# Start of GIVEN DATA

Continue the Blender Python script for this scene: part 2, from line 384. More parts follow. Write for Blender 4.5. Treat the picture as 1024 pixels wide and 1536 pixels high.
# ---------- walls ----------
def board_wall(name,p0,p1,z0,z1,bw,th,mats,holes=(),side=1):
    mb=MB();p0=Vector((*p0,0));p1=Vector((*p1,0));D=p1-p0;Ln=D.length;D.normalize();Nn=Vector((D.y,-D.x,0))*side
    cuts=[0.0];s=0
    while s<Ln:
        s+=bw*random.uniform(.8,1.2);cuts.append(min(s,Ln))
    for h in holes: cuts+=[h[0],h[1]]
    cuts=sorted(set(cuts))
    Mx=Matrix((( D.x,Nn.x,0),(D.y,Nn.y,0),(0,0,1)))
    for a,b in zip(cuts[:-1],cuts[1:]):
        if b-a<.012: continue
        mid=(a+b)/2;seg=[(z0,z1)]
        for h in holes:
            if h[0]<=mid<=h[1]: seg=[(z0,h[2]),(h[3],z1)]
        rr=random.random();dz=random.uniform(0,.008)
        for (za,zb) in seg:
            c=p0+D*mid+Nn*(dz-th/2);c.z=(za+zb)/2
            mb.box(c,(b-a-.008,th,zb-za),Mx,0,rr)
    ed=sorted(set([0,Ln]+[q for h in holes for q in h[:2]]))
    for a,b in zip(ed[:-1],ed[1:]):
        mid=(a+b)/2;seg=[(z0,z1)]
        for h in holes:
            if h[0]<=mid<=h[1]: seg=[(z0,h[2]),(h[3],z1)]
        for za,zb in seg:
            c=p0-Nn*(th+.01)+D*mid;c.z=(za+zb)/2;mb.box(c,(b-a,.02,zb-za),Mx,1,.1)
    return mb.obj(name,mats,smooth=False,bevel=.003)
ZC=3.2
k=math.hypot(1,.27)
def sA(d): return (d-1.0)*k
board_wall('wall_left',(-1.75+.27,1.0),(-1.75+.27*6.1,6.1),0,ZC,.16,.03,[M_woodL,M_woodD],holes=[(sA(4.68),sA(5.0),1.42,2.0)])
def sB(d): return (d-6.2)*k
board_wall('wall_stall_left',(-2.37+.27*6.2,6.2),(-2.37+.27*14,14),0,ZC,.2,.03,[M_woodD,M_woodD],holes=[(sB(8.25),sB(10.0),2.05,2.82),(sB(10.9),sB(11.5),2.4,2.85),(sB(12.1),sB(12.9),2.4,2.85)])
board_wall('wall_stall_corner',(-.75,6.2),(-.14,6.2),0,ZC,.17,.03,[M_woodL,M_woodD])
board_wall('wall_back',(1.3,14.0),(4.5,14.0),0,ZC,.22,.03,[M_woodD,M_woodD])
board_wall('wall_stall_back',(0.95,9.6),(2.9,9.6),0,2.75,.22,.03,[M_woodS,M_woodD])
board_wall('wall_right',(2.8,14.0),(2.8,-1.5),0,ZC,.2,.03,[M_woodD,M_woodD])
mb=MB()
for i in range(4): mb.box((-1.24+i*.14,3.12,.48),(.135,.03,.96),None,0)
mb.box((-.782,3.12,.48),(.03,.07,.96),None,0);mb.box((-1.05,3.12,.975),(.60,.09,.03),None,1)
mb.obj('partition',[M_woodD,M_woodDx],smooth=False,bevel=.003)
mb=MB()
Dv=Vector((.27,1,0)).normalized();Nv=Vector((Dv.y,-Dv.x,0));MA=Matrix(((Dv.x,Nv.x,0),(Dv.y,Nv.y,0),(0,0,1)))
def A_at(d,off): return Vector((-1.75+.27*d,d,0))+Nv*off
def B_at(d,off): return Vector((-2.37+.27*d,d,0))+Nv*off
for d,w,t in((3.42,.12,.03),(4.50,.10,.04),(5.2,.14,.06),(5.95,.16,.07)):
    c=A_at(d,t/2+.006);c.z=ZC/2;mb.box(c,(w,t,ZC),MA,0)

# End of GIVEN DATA
# Start of GIVEN DATA

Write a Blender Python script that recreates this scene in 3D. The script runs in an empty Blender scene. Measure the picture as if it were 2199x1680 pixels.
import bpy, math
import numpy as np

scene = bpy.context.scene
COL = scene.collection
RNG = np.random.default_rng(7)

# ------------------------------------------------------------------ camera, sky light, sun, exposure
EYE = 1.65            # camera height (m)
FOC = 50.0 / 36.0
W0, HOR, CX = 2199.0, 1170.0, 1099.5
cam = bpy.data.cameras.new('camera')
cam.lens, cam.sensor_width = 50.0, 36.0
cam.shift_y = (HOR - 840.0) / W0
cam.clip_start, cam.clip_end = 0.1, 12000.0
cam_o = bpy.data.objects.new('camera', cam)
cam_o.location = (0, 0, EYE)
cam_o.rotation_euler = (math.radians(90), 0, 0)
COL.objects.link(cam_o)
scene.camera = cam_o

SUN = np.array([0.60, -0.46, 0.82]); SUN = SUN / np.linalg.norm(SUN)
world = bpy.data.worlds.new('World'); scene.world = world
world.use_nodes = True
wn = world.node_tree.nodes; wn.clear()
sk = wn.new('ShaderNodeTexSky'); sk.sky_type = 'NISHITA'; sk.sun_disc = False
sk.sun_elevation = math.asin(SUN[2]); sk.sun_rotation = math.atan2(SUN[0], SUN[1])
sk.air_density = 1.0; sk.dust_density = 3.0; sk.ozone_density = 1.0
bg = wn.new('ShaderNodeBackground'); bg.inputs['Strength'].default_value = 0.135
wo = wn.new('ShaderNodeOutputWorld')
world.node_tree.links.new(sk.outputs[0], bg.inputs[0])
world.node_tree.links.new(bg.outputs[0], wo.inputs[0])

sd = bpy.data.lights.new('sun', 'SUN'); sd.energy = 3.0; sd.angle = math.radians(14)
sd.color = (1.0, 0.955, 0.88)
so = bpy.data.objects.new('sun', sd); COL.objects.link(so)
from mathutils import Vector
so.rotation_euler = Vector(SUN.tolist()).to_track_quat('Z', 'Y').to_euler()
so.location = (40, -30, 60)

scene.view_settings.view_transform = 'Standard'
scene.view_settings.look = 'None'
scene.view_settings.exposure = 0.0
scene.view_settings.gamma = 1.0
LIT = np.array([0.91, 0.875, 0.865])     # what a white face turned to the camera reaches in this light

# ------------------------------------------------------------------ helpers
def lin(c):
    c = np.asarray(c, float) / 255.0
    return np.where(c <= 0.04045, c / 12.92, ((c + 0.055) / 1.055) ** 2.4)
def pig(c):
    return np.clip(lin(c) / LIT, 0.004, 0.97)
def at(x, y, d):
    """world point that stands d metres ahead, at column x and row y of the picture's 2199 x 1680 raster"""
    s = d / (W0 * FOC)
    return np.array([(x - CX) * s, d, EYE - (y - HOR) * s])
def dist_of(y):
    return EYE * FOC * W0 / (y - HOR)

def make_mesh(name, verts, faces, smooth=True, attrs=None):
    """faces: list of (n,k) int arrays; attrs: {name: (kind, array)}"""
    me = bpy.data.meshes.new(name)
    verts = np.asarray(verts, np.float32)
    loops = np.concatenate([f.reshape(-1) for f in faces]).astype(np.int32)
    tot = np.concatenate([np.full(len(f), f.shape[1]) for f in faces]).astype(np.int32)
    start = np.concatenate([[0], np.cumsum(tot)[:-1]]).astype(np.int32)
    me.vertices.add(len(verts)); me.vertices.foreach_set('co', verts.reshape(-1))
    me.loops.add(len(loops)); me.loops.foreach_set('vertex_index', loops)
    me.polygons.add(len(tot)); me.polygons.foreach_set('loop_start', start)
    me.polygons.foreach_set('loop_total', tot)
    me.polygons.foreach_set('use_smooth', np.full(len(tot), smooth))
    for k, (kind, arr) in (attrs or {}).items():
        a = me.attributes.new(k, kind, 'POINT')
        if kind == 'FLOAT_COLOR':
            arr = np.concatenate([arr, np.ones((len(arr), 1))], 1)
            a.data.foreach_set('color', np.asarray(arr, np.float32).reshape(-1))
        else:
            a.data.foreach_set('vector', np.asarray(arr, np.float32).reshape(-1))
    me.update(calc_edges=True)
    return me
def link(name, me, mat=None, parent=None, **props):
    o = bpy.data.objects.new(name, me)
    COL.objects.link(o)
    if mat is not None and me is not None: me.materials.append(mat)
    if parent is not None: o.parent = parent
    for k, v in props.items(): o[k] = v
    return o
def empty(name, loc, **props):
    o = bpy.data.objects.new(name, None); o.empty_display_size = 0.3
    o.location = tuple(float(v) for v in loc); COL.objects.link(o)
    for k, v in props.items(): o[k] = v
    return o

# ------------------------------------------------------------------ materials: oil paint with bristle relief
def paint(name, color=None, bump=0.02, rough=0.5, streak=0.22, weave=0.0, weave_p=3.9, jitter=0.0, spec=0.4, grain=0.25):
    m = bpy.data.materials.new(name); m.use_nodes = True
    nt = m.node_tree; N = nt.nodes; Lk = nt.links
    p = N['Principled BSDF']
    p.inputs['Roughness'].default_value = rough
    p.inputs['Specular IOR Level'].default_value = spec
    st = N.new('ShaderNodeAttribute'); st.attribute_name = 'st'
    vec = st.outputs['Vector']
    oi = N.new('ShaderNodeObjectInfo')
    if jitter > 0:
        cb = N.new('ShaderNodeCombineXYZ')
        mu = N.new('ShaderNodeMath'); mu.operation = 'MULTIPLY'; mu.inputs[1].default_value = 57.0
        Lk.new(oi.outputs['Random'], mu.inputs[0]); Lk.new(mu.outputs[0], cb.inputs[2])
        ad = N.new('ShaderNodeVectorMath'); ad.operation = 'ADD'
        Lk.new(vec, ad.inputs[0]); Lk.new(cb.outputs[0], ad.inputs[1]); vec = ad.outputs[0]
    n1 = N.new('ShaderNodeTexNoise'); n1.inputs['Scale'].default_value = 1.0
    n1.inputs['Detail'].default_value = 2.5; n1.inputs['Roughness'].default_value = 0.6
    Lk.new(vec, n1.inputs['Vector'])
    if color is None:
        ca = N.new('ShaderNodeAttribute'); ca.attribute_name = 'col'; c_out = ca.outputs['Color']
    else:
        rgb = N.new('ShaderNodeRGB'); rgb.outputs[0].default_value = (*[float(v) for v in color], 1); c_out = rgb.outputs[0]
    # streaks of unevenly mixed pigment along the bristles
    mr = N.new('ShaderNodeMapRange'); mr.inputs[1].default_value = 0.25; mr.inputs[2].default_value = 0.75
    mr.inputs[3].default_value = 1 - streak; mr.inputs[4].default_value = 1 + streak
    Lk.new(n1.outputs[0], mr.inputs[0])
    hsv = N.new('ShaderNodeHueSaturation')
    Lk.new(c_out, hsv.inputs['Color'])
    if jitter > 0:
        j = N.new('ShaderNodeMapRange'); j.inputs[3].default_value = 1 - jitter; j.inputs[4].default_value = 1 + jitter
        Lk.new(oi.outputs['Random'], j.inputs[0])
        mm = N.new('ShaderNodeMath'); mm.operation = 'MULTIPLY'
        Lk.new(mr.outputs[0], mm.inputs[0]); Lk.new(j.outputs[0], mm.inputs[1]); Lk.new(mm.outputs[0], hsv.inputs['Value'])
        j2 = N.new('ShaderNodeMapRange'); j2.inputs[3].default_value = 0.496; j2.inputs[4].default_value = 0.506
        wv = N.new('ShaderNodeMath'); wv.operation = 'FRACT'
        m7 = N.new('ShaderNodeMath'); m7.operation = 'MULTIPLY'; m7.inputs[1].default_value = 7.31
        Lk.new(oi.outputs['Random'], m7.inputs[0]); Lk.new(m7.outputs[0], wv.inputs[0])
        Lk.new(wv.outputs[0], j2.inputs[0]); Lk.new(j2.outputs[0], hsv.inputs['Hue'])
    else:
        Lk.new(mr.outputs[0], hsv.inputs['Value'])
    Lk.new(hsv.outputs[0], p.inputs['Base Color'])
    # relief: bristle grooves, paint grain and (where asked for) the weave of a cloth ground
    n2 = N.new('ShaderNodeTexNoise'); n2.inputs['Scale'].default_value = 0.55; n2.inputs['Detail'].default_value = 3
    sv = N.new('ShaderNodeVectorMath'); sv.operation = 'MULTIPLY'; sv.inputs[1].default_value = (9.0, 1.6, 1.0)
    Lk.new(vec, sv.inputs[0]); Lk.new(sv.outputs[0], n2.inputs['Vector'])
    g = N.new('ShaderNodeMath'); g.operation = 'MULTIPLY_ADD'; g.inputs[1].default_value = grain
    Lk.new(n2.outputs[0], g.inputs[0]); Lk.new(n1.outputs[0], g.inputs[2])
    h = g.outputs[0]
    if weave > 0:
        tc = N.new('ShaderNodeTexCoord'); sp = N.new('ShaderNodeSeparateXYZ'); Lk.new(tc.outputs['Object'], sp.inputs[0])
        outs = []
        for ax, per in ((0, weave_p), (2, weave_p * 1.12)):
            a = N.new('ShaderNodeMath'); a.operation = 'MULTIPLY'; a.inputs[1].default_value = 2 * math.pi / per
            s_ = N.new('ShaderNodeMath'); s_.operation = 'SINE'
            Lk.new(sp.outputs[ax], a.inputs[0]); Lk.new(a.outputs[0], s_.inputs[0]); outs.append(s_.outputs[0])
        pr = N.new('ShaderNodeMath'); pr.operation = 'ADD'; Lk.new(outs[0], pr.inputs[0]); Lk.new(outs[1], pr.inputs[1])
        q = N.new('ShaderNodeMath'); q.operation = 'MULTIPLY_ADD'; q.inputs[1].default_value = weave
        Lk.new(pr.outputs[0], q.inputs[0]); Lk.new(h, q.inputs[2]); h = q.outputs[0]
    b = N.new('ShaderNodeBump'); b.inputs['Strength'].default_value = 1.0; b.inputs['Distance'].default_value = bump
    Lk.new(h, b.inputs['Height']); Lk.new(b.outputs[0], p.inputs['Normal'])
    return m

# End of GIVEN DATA

■ SHORT TASK
Taking the lines above, repeat exactly those from the line that contains "Write a Blender" through the line that contains "RNG = np.random.default_rng(7)", and both of those lines as well. Include nothing else.

■ SOLUTION TO THE EXERCISE
Write a Blender Python script that recreates this scene in 3D. The script runs in an empty Blender scene. Measure the picture as if it were 2199x1680 pixels.
import bpy, math
import numpy as np

scene = bpy.context.scene
COL = scene.collection
RNG = np.random.default_rng(7)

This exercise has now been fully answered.